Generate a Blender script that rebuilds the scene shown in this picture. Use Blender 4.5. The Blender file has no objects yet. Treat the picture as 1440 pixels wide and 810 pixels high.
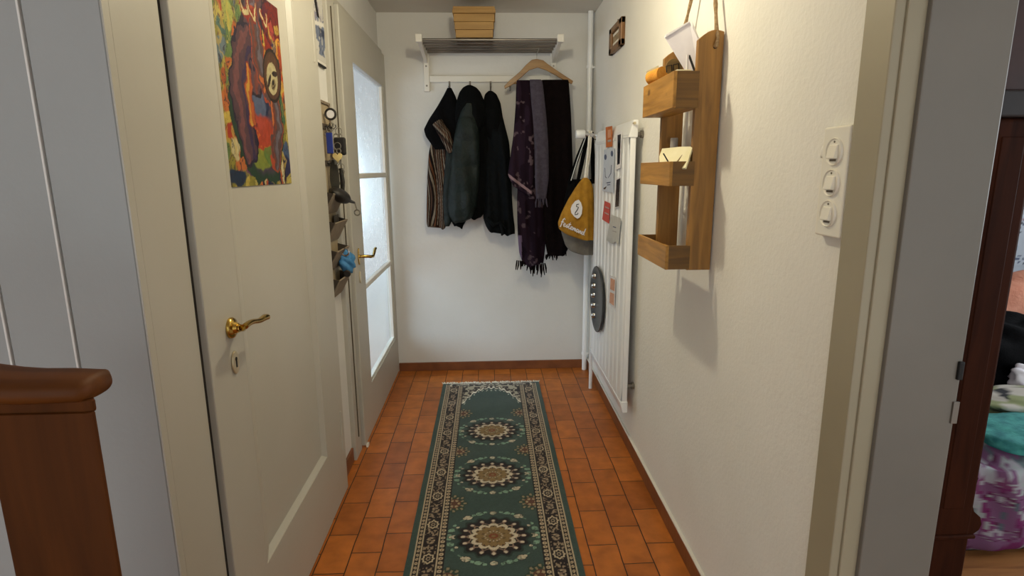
import bpy, bmesh, math, random
import numpy as np
from mathutils import Vector, Matrix

random.seed(7)
rng = np.random.default_rng(7)
SC = bpy.context.scene
COL = SC.collection
PI = math.pi

# ------------------------------------------------------------------ camera solved from the hall's vanishing points
F, CX, CY = 806.0, 720.0, 405.0
CAM = Vector((0, 0, 1.40))
_dy = Vector((686 - CX, CY - 240, -F)).normalized()
_up = Vector((-(750 - CX), 4340 - CY, F)).normalized()
_up = (_up - _dy * _up.dot(_dy)).normalized()
_dx = _dy.cross(_up)
RW = Matrix((_dx, _dy, _up))            # camera vector -> world vector


def at(px, py, axis, v):
    """Survey: the point of the world plane axis=v that the photo shows at (px, py)."""
    d = RW @ Vector((px - CX, CY - py, -F))
    i = 'xyz'.index(axis)
    return CAM + d * ((v - CAM[i]) / d[i])


cam = bpy.data.objects.new('camera', bpy.data.cameras.new('camera'))
COL.objects.link(cam)
cam.data.sensor_width = 36.0
cam.data.lens = F / 1440 * 36.0
cam.data.clip_start = 0.02
cam.matrix_world = Matrix.Translation(CAM) @ RW.to_4x4()
SC.camera = cam


# ------------------------------------------------------------------ colours and materials
def lin(h):
    h = h.lstrip('#')
    out = []
    for i in (0, 2, 4):
        c = int(h[i:i + 2], 16) / 255
        out.append(c / 12.92 if c <= 0.04045 else ((c + 0.055) / 1.055) ** 2.4)
    return tuple(out)


def L4(h):
    return lin(h) + (1.0,)


def _new(name):
    m = bpy.data.materials.new(name)
    m.use_nodes = True
    nt = m.node_tree
    b = nt.nodes['Principled BSDF']
    return m, nt, b


def mat(name, c1, c2=None, rough=0.6, scale=8.0, bump=0.0, bscale=None, metal=0.0, spec=0.5, sheen=0.0, stretch=None, coat=0.0, dist=0.01):
    """Plain surface: two tones mixed by noise in object space, with a noise bump."""
    m, nt, b = _new(name)
    N, K = nt.nodes, nt.links
    b.inputs['Roughness'].default_value = rough
    b.inputs['Metallic'].default_value = metal
    b.inputs['Specular IOR Level'].default_value = spec
    b.inputs['Sheen Weight'].default_value = sheen
    b.inputs['Coat Weight'].default_value = coat
    g = N.new('ShaderNodeNewGeometry')
    mp = N.new('ShaderNodeMapping')
    if stretch:
        mp.inputs['Scale'].default_value = stretch
    K.new(g.outputs['Position'], mp.inputs['Vector'])
    n = N.new('ShaderNodeTexNoise')
    n.inputs['Scale'].default_value = scale
    n.inputs['Detail'].default_value = 5
    K.new(mp.outputs[0], n.inputs['Vector'])
    r = N.new('ShaderNodeValToRGB')
    r.color_ramp.elements[0].position = 0.32
    r.color_ramp.elements[1].position = 0.68
    r.color_ramp.elements[0].color = L4(c1)
    r.color_ramp.elements[1].color = L4(c2 or c1)
    K.new(n.outputs['Fac'], r.inputs['Fac'])
    K.new(r.outputs['Color'], b.inputs['Base Color'])
    if bump:
        n2 = N.new('ShaderNodeTexNoise')
        n2.inputs['Scale'].default_value = bscale or scale * 6
        n2.inputs['Detail'].default_value = 4
        K.new(mp.outputs[0], n2.inputs['Vector'])
        bp = N.new('ShaderNodeBump')
        bp.inputs['Strength'].default_value = bump
        bp.inputs['Distance'].default_value = dist
        K.new(n2.outputs['Fac'], bp.inputs['Height'])
        K.new(bp.outputs[0], b.inputs['Normal'])
    return m


def wood(name, dark, light, axis='z', scale=14.0, rough=0.5, knots=True, coat=0.0, spec=0.5):
    """Wood with grain running along one axis and a few dark knots."""
    m, nt, b = _new(name)
    N, K = nt.nodes, nt.links
    b.inputs['Roughness'].default_value = rough
    b.inputs['Coat Weight'].default_value = coat
    b.inputs['Coat Roughness'].default_value = 0.25
    b.inputs['Specular IOR Level'].default_value = spec
    g = N.new('ShaderNodeNewGeometry')
    mp = N.new('ShaderNodeMapping')
    s = {'x': (0.08, 1, 1), 'y': (1, 0.08, 1), 'z': (1, 1, 0.08)}[axis]
    mp.inputs['Scale'].default_value = s
    K.new(g.outputs['Position'], mp.inputs['Vector'])
    n = N.new('ShaderNodeTexNoise')
    n.inputs['Scale'].default_value = scale * 4
    n.inputs['Detail'].default_value = 6
    n.inputs['Distortion'].default_value = 0.6
    K.new(mp.outputs[0], n.inputs['Vector'])
    r = N.new('ShaderNodeValToRGB')
    r.color_ramp.elements[0].position = 0.3
    r.color_ramp.elements[1].position = 0.7
    r.color_ramp.elements[0].color = L4(dark)
    r.color_ramp.elements[1].color = L4(light)
    K.new(n.outputs['Fac'], r.inputs['Fac'])
    last = r.outputs['Color']
    if knots:
        v = N.new('ShaderNodeTexVoronoi')
        v.inputs['Scale'].default_value = 9.0
        mp2 = N.new('ShaderNodeMapping')
        mp2.inputs['Scale'].default_value = {'x': (0.6, 1, 1), 'y': (1, 0.6, 1), 'z': (1, 1, 0.6)}[axis]
        K.new(g.outputs['Position'], mp2.inputs['Vector'])
        K.new(mp2.outputs[0], v.inputs['Vector'])
        kr = N.new('ShaderNodeValToRGB')
        kr.color_ramp.elements[0].position = 0.05
        kr.color_ramp.elements[1].position = 0.12
        kr.color_ramp.elements[0].color = (0.25, 0.22, 0.2, 1)
        kr.color_ramp.elements[1].color = (1, 1, 1, 1)
        K.new(v.outputs['Distance'], kr.inputs['Fac'])
        mx = N.new('ShaderNodeMix')
        mx.data_type = 'RGBA'
        mx.blend_type = 'MULTIPLY'
        mx.inputs['Factor'].default_value = 0.85
        K.new(last, mx.inputs['A'])
        K.new(kr.outputs['Color'], mx.inputs['B'])
        last = mx.outputs['Result']
    K.new(last, b.inputs['Base Color'])
    bp = N.new('ShaderNodeBump')
    bp.inputs['Strength'].default_value = 0.15
    bp.inputs['Distance'].default_value = 0.003
    K.new(n.outputs['Fac'], bp.inputs['Height'])
    K.new(bp.outputs[0], b.inputs['Normal'])
    return m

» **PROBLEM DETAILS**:
Copy exactly the lines running from the beginning of the listing through the line that has "PI = math.pi". Drop the pictures.

» **ANSWER TO THIS TASK**:
Generate a Blender script that rebuilds the scene shown in this picture. Use Blender 4.5. The Blender file has no objects yet. Treat the picture as 1440 pixels wide and 810 pixels high.
import bpy, bmesh, math, random
import numpy as np
from mathutils import Vector, Matrix

random.seed(7)
rng = np.random.default_rng(7)
SC = bpy.context.scene
COL = SC.collection
PI = math.pi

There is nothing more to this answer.